— START —
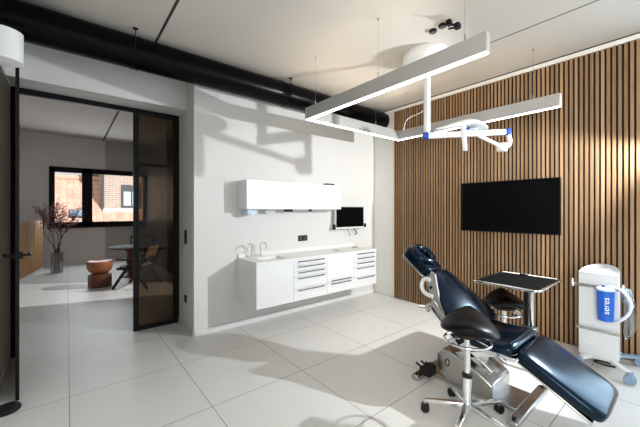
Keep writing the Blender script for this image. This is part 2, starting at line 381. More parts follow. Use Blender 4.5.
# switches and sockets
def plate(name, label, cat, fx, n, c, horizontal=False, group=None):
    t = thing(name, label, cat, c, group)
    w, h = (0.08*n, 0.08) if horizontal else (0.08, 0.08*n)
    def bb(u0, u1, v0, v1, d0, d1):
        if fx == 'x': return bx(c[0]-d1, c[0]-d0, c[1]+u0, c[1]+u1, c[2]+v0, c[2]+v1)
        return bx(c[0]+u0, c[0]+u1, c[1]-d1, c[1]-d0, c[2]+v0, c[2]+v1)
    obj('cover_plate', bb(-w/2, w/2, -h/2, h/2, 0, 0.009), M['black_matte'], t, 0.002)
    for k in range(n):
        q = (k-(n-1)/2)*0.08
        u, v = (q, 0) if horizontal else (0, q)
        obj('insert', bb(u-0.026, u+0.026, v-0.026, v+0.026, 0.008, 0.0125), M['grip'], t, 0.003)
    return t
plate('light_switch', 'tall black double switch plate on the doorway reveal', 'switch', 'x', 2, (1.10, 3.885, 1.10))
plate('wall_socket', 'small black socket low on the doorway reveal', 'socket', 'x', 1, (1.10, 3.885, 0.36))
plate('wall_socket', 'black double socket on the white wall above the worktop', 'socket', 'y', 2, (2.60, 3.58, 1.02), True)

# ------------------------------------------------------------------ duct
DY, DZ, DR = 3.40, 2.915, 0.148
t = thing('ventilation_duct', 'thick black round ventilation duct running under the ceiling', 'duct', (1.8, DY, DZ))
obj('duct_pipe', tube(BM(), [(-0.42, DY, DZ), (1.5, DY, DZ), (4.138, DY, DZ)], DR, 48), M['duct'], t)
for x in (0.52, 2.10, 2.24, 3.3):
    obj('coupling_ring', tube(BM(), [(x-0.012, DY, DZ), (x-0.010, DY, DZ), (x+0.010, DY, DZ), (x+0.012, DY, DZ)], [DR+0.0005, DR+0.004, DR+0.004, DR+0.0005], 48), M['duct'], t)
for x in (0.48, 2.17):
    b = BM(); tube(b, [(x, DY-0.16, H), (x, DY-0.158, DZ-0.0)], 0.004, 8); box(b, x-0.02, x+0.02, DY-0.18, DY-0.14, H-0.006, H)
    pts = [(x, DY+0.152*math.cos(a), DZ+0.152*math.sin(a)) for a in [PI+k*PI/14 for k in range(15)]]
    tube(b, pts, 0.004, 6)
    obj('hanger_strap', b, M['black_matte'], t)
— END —
— START —
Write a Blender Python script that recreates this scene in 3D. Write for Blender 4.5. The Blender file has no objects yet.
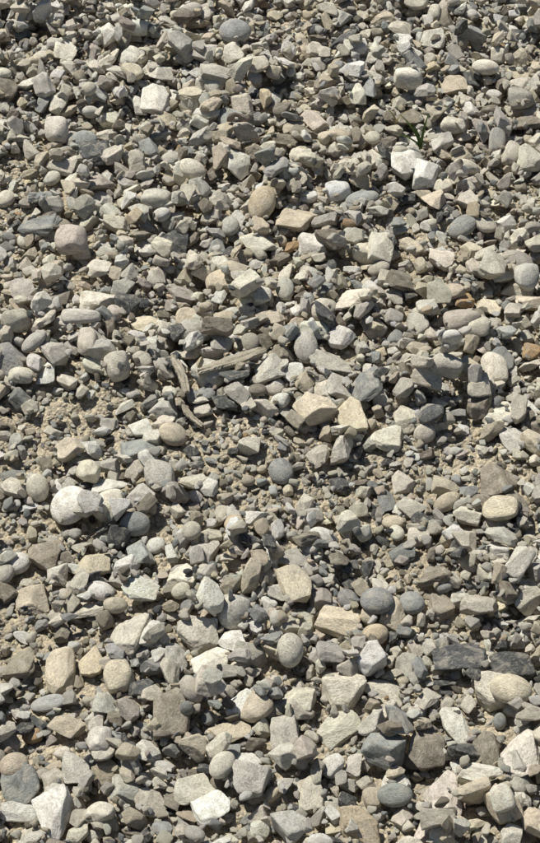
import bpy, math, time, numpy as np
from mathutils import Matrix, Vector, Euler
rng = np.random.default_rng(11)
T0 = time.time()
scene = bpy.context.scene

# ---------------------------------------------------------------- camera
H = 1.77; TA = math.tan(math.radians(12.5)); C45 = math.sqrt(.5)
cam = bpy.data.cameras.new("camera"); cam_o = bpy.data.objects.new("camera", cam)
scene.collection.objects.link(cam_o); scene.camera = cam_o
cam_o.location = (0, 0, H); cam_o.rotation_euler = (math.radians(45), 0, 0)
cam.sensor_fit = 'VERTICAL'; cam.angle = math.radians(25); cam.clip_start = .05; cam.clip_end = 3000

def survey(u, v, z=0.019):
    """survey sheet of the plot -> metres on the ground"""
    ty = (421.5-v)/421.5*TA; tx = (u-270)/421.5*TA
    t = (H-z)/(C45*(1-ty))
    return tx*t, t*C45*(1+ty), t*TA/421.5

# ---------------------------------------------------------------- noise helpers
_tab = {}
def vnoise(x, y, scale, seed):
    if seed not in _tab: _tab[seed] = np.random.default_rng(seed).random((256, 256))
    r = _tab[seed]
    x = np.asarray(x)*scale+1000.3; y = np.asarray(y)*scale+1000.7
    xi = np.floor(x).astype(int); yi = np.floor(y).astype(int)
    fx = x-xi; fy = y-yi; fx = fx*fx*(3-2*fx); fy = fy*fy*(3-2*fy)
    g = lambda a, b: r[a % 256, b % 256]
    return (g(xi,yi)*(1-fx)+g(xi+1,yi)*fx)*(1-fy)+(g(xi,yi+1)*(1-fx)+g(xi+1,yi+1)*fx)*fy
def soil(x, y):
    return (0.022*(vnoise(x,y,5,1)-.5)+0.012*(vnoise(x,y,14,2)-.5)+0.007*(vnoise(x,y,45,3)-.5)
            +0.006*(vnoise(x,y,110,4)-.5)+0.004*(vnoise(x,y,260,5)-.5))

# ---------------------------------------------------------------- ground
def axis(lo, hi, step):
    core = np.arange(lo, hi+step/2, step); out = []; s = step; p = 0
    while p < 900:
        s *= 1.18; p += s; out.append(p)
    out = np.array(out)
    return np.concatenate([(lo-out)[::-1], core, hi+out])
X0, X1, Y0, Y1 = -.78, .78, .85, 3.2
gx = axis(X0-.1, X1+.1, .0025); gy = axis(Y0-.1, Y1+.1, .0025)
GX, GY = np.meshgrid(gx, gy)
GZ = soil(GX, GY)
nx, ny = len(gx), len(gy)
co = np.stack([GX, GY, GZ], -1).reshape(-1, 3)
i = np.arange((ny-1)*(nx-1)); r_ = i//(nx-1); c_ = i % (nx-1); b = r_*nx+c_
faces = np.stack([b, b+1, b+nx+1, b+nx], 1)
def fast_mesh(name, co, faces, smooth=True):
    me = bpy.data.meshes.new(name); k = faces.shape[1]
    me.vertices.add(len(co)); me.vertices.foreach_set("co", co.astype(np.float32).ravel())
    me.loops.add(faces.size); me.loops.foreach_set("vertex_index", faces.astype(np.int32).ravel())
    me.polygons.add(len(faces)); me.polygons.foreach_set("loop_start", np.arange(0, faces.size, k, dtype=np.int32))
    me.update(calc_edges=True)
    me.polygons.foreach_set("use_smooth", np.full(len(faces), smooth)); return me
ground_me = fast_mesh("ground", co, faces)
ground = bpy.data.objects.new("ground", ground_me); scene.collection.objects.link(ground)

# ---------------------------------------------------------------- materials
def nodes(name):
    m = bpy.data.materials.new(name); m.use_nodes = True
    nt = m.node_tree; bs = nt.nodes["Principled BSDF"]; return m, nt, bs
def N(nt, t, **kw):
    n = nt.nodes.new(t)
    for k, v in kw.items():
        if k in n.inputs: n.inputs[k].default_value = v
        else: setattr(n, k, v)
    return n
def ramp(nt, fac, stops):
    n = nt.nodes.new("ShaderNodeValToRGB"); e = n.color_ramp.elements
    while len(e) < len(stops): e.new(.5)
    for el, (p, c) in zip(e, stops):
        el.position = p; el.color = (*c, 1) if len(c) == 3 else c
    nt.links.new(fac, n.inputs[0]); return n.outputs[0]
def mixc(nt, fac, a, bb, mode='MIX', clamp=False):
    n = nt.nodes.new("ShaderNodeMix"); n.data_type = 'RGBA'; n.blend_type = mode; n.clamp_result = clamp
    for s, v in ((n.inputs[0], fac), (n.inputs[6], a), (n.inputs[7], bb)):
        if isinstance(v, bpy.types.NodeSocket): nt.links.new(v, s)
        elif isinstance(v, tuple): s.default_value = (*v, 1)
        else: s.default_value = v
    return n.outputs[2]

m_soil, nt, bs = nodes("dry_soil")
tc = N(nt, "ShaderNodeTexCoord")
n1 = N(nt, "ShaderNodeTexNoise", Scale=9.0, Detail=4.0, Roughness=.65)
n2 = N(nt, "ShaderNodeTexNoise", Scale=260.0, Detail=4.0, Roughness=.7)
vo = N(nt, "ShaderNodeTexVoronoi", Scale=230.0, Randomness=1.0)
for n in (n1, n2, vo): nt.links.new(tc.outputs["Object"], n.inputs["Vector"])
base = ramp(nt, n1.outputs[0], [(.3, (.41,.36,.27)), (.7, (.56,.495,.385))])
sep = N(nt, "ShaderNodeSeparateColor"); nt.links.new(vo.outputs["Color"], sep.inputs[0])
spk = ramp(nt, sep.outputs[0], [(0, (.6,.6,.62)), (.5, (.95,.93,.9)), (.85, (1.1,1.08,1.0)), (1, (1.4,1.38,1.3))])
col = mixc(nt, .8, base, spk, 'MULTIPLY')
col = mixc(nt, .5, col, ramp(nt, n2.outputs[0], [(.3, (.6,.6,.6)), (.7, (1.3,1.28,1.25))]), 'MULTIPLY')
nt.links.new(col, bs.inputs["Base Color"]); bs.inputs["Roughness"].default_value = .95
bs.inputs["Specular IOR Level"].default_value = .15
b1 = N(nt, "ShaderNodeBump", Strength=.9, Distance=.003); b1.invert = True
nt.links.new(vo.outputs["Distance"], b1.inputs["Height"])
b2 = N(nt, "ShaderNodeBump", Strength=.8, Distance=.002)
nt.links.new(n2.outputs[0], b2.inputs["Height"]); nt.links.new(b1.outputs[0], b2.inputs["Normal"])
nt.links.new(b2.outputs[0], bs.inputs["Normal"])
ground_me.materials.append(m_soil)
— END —
— START —
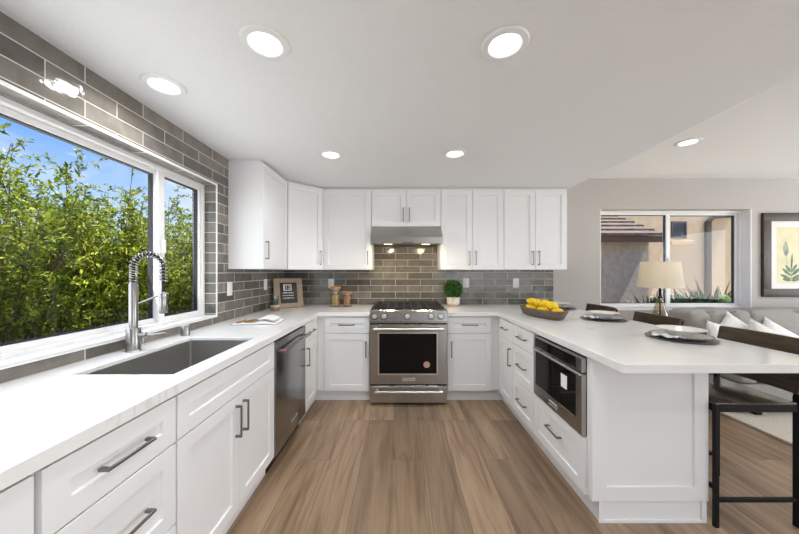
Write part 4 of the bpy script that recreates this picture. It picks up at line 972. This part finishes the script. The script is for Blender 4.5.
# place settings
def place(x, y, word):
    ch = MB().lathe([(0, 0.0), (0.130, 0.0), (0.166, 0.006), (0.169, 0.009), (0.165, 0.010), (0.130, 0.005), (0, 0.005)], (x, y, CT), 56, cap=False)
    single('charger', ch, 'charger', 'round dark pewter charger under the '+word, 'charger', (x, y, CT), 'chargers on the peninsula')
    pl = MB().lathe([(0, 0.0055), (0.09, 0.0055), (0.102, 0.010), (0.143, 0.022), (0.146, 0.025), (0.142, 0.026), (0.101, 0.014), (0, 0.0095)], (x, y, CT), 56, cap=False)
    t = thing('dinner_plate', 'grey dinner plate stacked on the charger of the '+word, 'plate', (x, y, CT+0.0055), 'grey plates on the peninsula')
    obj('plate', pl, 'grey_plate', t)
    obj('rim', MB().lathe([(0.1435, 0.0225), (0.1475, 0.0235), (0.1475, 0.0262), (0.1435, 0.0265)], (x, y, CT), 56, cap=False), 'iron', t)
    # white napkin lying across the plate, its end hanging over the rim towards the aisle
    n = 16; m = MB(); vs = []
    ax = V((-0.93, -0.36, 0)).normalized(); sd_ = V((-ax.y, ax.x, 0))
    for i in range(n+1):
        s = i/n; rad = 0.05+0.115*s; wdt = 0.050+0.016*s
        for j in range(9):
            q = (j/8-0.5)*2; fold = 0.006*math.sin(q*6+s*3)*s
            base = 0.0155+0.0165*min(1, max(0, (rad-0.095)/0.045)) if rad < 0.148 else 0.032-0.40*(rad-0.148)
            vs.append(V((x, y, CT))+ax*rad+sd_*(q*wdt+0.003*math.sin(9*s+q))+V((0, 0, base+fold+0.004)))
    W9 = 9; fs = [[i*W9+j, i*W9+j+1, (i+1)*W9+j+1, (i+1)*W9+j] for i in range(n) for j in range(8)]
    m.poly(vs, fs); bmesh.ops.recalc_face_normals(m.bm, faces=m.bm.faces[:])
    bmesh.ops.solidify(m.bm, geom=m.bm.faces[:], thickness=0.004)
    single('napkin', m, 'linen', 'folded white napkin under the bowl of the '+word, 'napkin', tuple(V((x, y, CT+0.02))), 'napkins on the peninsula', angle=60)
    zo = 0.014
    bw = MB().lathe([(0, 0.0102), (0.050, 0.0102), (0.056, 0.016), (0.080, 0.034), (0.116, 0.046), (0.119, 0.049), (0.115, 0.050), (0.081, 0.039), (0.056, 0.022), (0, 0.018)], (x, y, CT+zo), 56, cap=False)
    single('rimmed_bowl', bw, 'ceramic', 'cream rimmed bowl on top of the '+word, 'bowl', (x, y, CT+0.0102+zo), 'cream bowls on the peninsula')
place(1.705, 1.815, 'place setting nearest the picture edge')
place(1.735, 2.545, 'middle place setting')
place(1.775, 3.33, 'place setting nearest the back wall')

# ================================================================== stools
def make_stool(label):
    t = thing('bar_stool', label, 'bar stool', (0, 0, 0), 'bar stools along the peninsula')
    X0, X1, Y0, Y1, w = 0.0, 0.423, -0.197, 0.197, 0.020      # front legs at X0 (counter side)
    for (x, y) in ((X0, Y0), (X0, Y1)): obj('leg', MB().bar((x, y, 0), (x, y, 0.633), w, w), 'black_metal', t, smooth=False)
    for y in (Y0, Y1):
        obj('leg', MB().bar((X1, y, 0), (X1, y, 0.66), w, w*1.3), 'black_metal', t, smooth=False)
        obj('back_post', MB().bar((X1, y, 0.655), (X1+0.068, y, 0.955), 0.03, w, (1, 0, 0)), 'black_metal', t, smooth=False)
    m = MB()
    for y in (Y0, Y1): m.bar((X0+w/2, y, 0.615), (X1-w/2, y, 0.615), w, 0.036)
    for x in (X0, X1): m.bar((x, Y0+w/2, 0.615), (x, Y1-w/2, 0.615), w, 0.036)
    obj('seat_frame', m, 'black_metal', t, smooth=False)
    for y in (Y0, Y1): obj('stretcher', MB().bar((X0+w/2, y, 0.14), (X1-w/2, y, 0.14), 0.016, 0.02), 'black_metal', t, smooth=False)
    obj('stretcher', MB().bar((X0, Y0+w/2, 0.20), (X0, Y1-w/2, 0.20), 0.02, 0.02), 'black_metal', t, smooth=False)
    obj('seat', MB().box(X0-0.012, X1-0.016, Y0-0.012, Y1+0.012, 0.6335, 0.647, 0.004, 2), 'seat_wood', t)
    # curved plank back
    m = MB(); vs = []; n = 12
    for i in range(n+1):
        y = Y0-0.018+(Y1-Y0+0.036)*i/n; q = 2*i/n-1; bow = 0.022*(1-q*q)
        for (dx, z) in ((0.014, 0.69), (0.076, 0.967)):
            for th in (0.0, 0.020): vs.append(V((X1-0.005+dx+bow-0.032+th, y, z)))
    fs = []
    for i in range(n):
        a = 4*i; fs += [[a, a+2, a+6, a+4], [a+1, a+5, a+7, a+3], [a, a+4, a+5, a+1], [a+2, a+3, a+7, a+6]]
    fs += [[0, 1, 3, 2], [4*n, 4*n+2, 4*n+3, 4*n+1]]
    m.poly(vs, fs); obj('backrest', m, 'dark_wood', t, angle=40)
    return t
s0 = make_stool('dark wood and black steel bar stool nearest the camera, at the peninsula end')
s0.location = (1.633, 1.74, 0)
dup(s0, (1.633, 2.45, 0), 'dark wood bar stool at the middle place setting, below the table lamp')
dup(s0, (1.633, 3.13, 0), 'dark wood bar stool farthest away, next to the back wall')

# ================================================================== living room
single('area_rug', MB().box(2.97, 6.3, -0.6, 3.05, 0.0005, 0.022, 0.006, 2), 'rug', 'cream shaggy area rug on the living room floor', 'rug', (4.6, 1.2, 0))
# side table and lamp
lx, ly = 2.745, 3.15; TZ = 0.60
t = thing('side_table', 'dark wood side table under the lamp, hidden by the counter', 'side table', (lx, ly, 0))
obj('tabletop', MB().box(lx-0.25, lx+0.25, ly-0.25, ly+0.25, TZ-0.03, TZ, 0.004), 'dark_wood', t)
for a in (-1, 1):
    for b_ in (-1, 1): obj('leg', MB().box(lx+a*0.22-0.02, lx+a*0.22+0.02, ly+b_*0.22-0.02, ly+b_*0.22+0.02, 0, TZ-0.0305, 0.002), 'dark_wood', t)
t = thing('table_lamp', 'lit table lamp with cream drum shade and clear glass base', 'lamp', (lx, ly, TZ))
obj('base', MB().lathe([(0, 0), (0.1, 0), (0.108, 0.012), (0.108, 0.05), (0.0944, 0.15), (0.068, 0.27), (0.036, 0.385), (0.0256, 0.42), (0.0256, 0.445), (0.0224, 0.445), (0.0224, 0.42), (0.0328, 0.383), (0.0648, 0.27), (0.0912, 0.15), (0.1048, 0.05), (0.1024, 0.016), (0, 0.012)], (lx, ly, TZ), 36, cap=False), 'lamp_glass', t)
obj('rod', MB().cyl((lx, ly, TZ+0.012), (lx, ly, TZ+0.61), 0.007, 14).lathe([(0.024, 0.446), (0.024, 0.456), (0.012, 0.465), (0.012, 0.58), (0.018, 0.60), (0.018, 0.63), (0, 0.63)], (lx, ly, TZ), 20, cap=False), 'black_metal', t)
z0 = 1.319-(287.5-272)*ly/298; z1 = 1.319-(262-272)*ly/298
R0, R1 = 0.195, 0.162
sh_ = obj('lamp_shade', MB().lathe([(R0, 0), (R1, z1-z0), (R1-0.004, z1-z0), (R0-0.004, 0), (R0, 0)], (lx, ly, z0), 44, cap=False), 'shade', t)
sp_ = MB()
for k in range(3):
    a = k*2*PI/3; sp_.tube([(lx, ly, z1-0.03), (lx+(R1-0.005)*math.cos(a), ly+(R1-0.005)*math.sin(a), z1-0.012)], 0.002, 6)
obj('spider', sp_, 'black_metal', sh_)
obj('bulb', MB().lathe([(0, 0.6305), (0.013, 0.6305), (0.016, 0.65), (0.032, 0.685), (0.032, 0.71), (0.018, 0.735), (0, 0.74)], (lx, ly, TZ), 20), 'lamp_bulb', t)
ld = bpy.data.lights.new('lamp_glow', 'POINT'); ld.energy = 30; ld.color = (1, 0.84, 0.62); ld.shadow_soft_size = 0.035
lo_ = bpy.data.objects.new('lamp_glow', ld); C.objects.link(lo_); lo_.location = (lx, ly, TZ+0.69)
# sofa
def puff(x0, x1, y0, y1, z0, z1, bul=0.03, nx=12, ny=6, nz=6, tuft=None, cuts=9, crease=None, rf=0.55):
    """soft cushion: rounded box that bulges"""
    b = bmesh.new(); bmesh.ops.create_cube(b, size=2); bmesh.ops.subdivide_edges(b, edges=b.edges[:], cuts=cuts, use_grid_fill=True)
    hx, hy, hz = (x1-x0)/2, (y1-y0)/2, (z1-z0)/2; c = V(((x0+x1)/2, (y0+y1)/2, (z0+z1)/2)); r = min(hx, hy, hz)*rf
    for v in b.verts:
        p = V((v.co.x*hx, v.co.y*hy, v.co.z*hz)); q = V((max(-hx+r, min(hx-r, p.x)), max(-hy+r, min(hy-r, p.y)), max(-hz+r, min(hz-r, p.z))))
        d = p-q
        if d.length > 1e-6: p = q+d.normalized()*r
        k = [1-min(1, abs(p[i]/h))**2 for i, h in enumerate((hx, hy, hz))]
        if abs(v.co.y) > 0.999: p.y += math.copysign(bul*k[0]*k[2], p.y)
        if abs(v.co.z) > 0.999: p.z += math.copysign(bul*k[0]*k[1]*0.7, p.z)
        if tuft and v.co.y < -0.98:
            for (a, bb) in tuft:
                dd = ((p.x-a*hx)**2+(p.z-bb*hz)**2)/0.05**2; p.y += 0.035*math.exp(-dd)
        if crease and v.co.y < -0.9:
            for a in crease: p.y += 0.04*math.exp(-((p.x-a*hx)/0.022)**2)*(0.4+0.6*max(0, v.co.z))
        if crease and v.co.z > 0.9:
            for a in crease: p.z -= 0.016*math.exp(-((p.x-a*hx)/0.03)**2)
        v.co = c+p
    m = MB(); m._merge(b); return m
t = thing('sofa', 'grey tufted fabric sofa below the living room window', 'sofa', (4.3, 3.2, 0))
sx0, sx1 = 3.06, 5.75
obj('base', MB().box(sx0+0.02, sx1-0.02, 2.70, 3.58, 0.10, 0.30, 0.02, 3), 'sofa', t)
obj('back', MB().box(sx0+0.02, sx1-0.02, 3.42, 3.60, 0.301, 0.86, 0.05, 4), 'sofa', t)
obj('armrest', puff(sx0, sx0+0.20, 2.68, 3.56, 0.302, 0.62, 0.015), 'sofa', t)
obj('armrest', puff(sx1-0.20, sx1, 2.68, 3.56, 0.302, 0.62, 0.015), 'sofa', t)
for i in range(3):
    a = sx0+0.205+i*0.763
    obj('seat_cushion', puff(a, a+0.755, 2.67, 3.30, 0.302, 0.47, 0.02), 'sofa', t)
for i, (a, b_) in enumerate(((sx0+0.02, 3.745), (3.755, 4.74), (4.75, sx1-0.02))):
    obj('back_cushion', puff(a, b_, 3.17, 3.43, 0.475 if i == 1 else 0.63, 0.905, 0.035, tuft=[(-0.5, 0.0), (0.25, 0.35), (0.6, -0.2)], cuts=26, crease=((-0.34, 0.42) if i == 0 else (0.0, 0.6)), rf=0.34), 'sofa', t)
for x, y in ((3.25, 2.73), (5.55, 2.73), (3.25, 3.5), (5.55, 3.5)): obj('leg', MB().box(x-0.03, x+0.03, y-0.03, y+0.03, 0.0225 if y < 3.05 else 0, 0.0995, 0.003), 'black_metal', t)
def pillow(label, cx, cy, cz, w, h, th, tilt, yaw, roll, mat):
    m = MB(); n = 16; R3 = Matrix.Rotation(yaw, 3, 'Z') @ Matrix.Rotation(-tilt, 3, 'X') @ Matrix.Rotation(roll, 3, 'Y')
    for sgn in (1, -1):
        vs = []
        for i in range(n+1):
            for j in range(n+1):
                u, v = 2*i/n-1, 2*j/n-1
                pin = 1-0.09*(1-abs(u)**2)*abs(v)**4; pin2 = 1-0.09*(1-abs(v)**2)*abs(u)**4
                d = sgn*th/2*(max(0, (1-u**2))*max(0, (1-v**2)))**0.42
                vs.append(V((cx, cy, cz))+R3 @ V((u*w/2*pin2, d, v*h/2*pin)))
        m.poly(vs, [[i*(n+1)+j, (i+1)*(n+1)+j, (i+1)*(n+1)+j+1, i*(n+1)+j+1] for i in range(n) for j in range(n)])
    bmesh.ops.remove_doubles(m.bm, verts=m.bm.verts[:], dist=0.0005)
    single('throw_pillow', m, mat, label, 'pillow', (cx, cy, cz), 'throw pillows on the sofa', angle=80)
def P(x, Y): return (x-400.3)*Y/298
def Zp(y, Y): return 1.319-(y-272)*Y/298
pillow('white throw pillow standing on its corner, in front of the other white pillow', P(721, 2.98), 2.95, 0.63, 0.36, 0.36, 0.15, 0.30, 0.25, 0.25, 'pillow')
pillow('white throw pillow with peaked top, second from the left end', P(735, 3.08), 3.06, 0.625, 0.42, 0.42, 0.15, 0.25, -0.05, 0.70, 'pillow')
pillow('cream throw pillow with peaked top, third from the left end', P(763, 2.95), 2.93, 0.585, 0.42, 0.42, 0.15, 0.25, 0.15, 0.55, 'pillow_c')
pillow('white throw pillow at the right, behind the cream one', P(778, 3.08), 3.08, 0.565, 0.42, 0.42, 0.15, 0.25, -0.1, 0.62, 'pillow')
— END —
**WRITTEN INSTRUCTION:** Give the count of lines holding the word "scene", with no other words.

**FULL ANSWER:** 4